Asked which languages apart from Eastern Europe were important areas for Suhrkamp today after bringing Isabel Allende, Octavio Paz, Julio Cortázar and Clarice Lispector to the German-language market last century, the publisher said they were still issuing many translations from the Spanish-speaking world, but were also strong on publishing from French, and publishing significantly more Anglo-American literature than before. Asia was more complicated, because of a smaller readership potential, and the language barrier made it more challenging to discover books. “But we are working right now, for example, on a complete new translation of one of the most important Chinese classics, The Robbers of Liang-Schan-Moor,” he said.

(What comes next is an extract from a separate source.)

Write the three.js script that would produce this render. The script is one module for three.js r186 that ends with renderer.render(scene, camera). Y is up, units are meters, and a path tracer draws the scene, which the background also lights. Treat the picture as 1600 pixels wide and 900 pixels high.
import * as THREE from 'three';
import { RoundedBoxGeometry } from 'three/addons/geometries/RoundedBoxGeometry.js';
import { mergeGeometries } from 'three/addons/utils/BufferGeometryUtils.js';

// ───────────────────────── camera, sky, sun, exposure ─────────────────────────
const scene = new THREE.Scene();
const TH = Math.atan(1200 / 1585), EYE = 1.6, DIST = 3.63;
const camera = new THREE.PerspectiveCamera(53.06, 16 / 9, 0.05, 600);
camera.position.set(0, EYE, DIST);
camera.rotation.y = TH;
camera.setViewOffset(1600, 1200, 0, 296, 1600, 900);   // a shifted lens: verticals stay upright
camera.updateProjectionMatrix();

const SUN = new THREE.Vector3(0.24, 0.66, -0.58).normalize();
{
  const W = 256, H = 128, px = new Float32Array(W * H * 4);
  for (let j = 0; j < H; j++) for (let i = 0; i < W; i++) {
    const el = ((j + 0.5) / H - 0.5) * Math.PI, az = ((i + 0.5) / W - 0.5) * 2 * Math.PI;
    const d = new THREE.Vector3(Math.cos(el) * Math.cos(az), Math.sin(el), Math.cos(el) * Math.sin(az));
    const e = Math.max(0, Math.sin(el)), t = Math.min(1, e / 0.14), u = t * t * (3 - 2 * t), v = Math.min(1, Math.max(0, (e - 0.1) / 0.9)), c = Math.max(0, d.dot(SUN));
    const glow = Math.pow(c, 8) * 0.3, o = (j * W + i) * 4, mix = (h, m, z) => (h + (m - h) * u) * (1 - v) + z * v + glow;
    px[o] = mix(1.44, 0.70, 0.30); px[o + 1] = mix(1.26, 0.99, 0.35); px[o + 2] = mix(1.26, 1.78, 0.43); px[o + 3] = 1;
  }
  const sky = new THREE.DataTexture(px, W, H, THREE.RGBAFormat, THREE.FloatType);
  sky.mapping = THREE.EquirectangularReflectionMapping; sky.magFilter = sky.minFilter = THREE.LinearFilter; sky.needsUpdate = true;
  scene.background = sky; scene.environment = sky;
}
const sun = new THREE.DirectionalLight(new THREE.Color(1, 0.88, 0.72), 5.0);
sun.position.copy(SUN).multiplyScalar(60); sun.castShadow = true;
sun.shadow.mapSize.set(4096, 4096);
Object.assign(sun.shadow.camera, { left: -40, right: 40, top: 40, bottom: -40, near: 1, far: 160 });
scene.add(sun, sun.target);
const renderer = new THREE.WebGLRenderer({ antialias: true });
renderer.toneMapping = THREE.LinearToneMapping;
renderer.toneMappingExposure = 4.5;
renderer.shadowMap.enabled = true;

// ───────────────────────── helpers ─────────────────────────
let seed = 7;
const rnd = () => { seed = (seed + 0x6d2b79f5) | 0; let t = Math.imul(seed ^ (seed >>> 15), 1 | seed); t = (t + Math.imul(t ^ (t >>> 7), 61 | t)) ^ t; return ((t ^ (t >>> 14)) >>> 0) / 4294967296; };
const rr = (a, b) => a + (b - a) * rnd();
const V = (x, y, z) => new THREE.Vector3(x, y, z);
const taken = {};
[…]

Amid dwindling book sales, he admitted that publishers did not have the same receptive readership they once had and that the traditional media was no longer as influential when it came to promoting books, and also bookshops were losing ground. But he had no doubt that the book was the right form although his company offered everything in digital form as well, “but the print book will continue to play a dominant role”, he said adding what the sector had forgotten in discussions over the years, ‘ E-Book or print’, was how society had changed as a result of digitalization: "The way people get information, how they communicate, how much time they have for books and how we draw people’s attention to books. That’s where the challenges are.”

Frankfurt Book Fair manager Boos said Landgrebe managed the balancing act between literary ambition and bestseller suitability, upholding the tradition of one of the most important German publishing houses without losing sight of current trends. Suhrkamp Verlag started in 1950. With its roots going back to the “arianized” part of S. Fischer Verlag it is acknowledged by the trade as one of the leading European publishers of fine literature. Suhrkamp has 140 employees and annually turns over some €30m. Its subsidiaries include Insel Verlag, Deutscher Klassiker Verlag, Juedischer Verlag und Verlag der Weltreligionen. Suhrkamp has been a key exhibitor at Frankfurt Book Fair; its 2019 version will take place in October.